Mais je voudrais attirer l’attention sur un autre apport de cette fouille : la mise en évidence d’un type d’installation sur laquelle les données restent rares, mais dont la fonction était essentielle : l’accueil des voyageurs. Chr. Sireix montre en effet que, durant le siècle et demi correspondant à la phase qui s’interpose entre les deux occupations par des artisans, ce secteur est complètement réaménagé pour la construction d’une auberge située en bordure de la voie avant son entrée dans la ville. Cette phase correspond à la période durant laquelle Burdigala atteint un maximum de 150 ha. Comme le souligne Chr. Sireix, ce type d’établissement est encore mal documenté. En Gaule, les exemples connus se limitent à une liste dont la brièveté est liée aux difficultés que présente la reconnaissance de ce type d’établissement. Il faut donc lui être particulièrement reconnaissant de l’augmenter avec des arguments qui emportent l’adhésion. Mais l’intérêt de cette identification est accru par la découverte de canalisations de bois gravées de la marque de la r(es)p(ublica) B(iturigum) V(iviscorum). Habituellement, on ne retrouve sous les dallages que des tuyaux de plomb ou de céramique. Cette découverte exceptionnelle permise par la conservation des bois en milieu humide illustre la mise en place d’un réseau de distribution de l’eau publique par la ville. Il s’agit d’une pratique bien documentée sur laquelle R. Biundo a récemment fait le point « La gestion publique de l’eau : finances municipales et centre du pouvoir » In : Hermon E. (dir.), Vers une gestion intégrée dans l’Empire Romain, l’Erma di Bretschneider, coll. «Atlante di topografia antica», Rome, 2008, p. 162-147). Elle témoigne du contrôle exercé par l’autorité municipale sur les espaces urbains durant la phase de développement et d’embellissement urbain du second siècle.

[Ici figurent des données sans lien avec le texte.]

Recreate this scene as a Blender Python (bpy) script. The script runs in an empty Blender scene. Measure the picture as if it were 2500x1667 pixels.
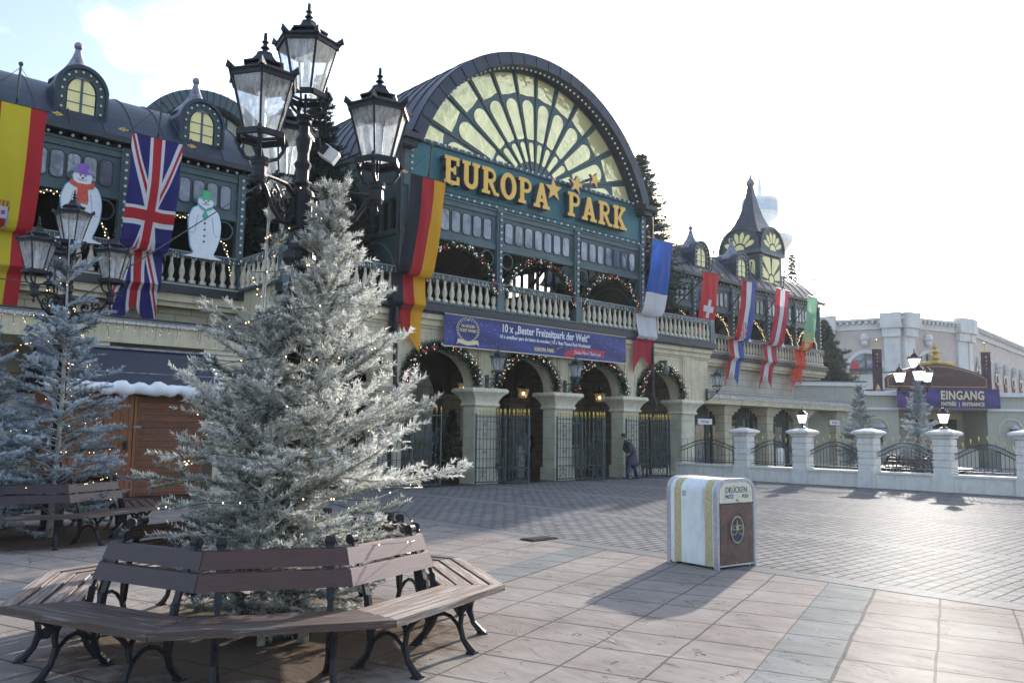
import bpy, math, random
import numpy as np
from mathutils import Vector, Matrix
PI = math.pi
R = math.radians
random.seed(7)
S = bpy.context.scene
COL = S.collection

# ------------------------------------------------------------------ mesh builder
class MB:
    def __init__(s):
        s.v = []; s.f = []; s.m = []; s.M = None
    def add(s, vs, fs, mi=0):
        n = len(s.v)
        if s.M is not None:
            vs = [tuple(s.M @ Vector(p)) for p in vs]
        s.v.extend([tuple(p) for p in vs])
        s.f.extend([tuple(i + n for i in q) for q in fs])
        s.m.extend([mi] * len(fs))
        return s
    def box(s, x0, y0, z0, x1, y1, z1, mi=0):
        v = [(x0,y0,z0),(x1,y0,z0),(x1,y1,z0),(x0,y1,z0),(x0,y0,z1),(x1,y0,z1),(x1,y1,z1),(x0,y1,z1)]
        return s.add(v, [(0,3,2,1),(4,5,6,7),(0,1,5,4),(1,2,6,5),(2,3,7,6),(3,0,4,7)], mi)
    def bbox(s, x0, y0, z0, x1, y1, z1, b=.01, mi=0):
        # box with chamfered vertical and top edges
        p = [(x0+b,y0),(x1-b,y0),(x1,y0+b),(x1,y1-b),(x1-b,y1),(x0+b,y1),(x0,y1-b),(x0,y0+b)]
        q = [(x0+b,y0+b),(x1-b,y0+b),(x1-b,y0+b),(x1-b,y1-b),(x1-b,y1-b),(x0+b,y1-b),(x0+b,y1-b),(x0+b,y0+b)]
        v = [(a,c,z0) for a,c in p] + [(a,c,z1-b) for a,c in p] + [(a,c,z1) for a,c in q]
        f = [tuple(range(7,-1,-1)), tuple(range(16,24))]
        for k in (0,8):
            for i in range(8):
                j = (i+1)%8; f.append((k+i,k+j,k+8+j,k+8+i))
        return s.add(v, f, mi)
    def bar(s, a, b, w, h=None, mi=0, up=(0,0,1)):
        a = Vector(a); b = Vector(b); h = w if h is None else h
        d = (b-a)
        if d.length < 1e-6: return s
        d.normalize(); u = Vector(up)
        if abs(d.dot(u)) > .98: u = Vector((1,0,0))
        r = d.cross(u).normalized(); u = r.cross(d).normalized()
        r *= w/2; u *= h/2
        v = [a-r-u,a+r-u,a+r+u,a-r+u,b-r-u,b+r-u,b+r+u,b-r+u]
        return s.add(v, [(0,1,2,3),(7,6,5,4),(0,4,5,1),(1,5,6,2),(2,6,7,3),(3,7,4,0)], mi)
    def prism(s, pts, ax, a, b, mi=0):
        # closed polygon pts (u,v) extruded from a to b; ax 'y': u=x v=z, 'x': u=y v=z, 'z': u=x v=y
        def P(u,v,t):
            return (u,t,v) if ax=='y' else ((t,u,v) if ax=='x' else (u,v,t))
        n = len(pts)
        v = [P(u,w,a) for u,w in pts] + [P(u,w,b) for u,w in pts]
        f = [tuple(range(n)), tuple(range(2*n-1,n-1,-1))]
        for i in range(n):
            j = (i+1)%n; f.append((i,i+n,j+n,j))
        return s.add(v, f, mi)
    def band(s, o, q, ax, a, b, mi=0, closed=False):
        # strip between two polylines o and q with the same count, extruded a to b
        def P(u,v,t):
            return (u,t,v) if ax=='y' else ((t,u,v) if ax=='x' else (u,v,t))
        n = len(o)
        v = [P(*p,a) for p in o]+[P(*p,a) for p in q]+[P(*p,b) for p in o]+[P(*p,b) for p in q]
        f = []
        for i in range(n if closed else n-1):
            j = (i+1)%n
            f += [(i,j,n+j,n+i),(2*n+i,3*n+i,3*n+j,2*n+j),(i,2*n+i,2*n+j,j),(n+i,n+j,3*n+j,3*n+i)]
        if not closed:
            f += [(0,n,3*n,2*n),(n-1,3*n-1,4*n-1,2*n-1)]
        return s.add(v, f, mi)
    def tube(s, pts, r, n=6, mi=0, cap=True, closed=False):
        P = [Vector(p) for p in pts]; m = len(P)
        rr = r if isinstance(r,(list,tuple)) else [r]*m
        v = []; prev = None
        for i,p in enumerate(P):
            if closed: d = P[(i+1)%m]-P[i-1]
            else: d = P[min(i+1,m-1)]-P[max(i-1,0)]
            if d.length < 1e-9: d = Vector((0,0,1))
            d.normalize()
            if prev is None:
                u = Vector((0,0,1)) if abs(d.z)<.9 else Vector((1,0,0))
                u = (u-d*u.dot(d)).normalized()
            else:
                u = prev-d*prev.dot(d)
                u = u.normalized() if u.length>1e-6 else Vector((1,0,0))
            prev = u; w = d.cross(u)
            for k in range(n):
                t = 2*PI*k/n
                v.append(p+(u*math.cos(t)+w*math.sin(t))*rr[i])
        f = []
        for i in range(m if closed else m-1):
            j = (i+1)%m
            for k in range(n):
                l = (k+1)%n; f.append((i*n+k,i*n+l,j*n+l,j*n+k))
        if cap and not closed:
            f += [tuple(range(n-1,-1,-1)), tuple((m-1)*n+k for k in range(n))]
        return s.add(v, f, mi)
    def lathe(s, prof, c=(0,0,0), n=16, mi=0, a0=0, sq=None):
        v = []; f = []; m = len(prof)
        for r,z in prof:
            for k in range(n):
                t = a0+2*PI*k/n
                v.append((c[0]+r*math.cos(t), c[1]+r*math.sin(t), c[2]+z))
        for i in range(m-1):
            for k in range(n):
                l = (k+1)%n; f.append((i*n+k,i*n+l,(i+1)*n+l,(i+1)*n+k))
        f.append(tuple(range(n-1,-1,-1))); f.append(tuple((m-1)*n+k for k in range(n)))
        return s.add(v, f, mi)
    def ball(s, c, r, n=8, mi=0, sz=1.0):
        m = max(4, n//2+1)
        prof = [(max(1e-4, r*math.sin(PI*i/m)), -r*sz*math.cos(PI*i/m)) for i in range(m+1)]
        return s.lathe(prof, c, n, mi)
    def mesh(s, name, mats, smooth=False):
        me = bpy.data.meshes.new(name)
        me.from_pydata(s.v, [], s.f)
        mats = mats if isinstance(mats,(list,tuple)) else [mats]
        for m in mats: me.materials.append(m)
        if len(mats)>1: me.polygons.foreach_set('material_index', s.m)
        if smooth: me.polygons.foreach_set('use_smooth', [True]*len(s.f))
        me.update()
        return me
    def build(s, name, mats, parent=None, smooth=False, world=True):
        return link(name, s.mesh(name, mats, smooth), parent, world)

def link(name, me, parent=None, world=True, loc=None, rot=None):
    o = bpy.data.objects.new(name, me); COL.objects.link(o)
    if parent is not None:
        o.parent = parent
        if world:
            # built in world coordinates: undo the parent's place
            t = Vector((0,0,0)); p = parent
            while p is not None: t += p.location; p = p.parent
            o.location = -t
    if loc is not None: o.location = loc
    if rot is not None: o.rotation_euler = rot
    return o
def tag(o, label, cat, group=None, kind=None):
    if label: o['label'] = label
    if cat: o['category'] = cat
    if group: o['group'] = group
    if kind: o['kind'] = kind
    return o
def thing(name, label, cat, loc=(0,0,0), rz=0, group=None):
    o = bpy.data.objects.new(name, None); COL.objects.link(o)
    o.location = loc; o.rotation_euler = (0,0,rz); o.empty_display_size = .2
    return tag(o, label, cat, group)
def struct(o): o['kind'] = 'structure'; return o
def kids(o): return [c for c in COL.objects if c.parent == o]
def dup(root, loc, rz=0, label=None, group=None, parent=None, sc=None):
    ch = {}
    for c in COL.objects:
        if c.parent is not None: ch.setdefault(c.parent.name, []).append(c)
    def rec(o, par):
        c = o.copy(); COL.objects.link(c)
        if par is not None: c.parent = par
        for k in ch.get(o.name, []): rec(k, c)
        return c
    r = rec(root, parent); r.location = loc; r.rotation_euler = (0,0,rz)
    if sc: r.scale = (sc,sc,sc)
    if label: r['label'] = label
    if group: r['group'] = group
    return r
def scatter(name, me, pts, parent, world=True, cap=100, mat=None, rots=None, cam=(0,0,1.65)):
    """the same small part many times: up to cap (nearest first) as parts, the rest as one stuff part"""
    t = Vector((0,0,0)); p = parent
    while p is not None and world: t += p.location; p = p.parent
    idx = sorted(range(len(pts)), key=lambda i: (Vector(pts[i])-Vector(cam)).length)
    for i in idx[:cap]:
        o = link(name, me, parent, False); o.location = Vector(pts[i])-t
        if rots: o.rotation_euler = rots[i]
    if idx[cap:]:
        vs = [v.co.copy() for v in me.vertices]; fs = [tuple(q.vertices) for q in me.polygons]
        mb = MB()
        for i in idx[cap:]:
            P = Vector(pts[i])-t
            M = Matrix.Rotation(rots[i][2],3,'Z') if rots else None
            mb.add([(M@v if M else v)+P for v in vs], fs)
        o = mb.build(name+'_row', list(me.materials), parent, smooth=me.polygons[0].use_smooth, world=False)
        o['kind'] = 'stuff'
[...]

Cette relation autorise une suggestion : pourquoi ne pas rechercher à cet endroit l’emplacement d’une de ces stationes mentionnées par les itinéraires que les villes durent aménager à proximité des villes pour l’accueil des voyageurs ?
Ces remarques n’épuisent pas l’intérêt d’un travail où l’archéologie préventive restitue la dimension économique du développement urbain en Gaule, contrevenant ainsi au paradigme de la « ville de consommation » encore largement dominant chez les historiens de l’Antiquité.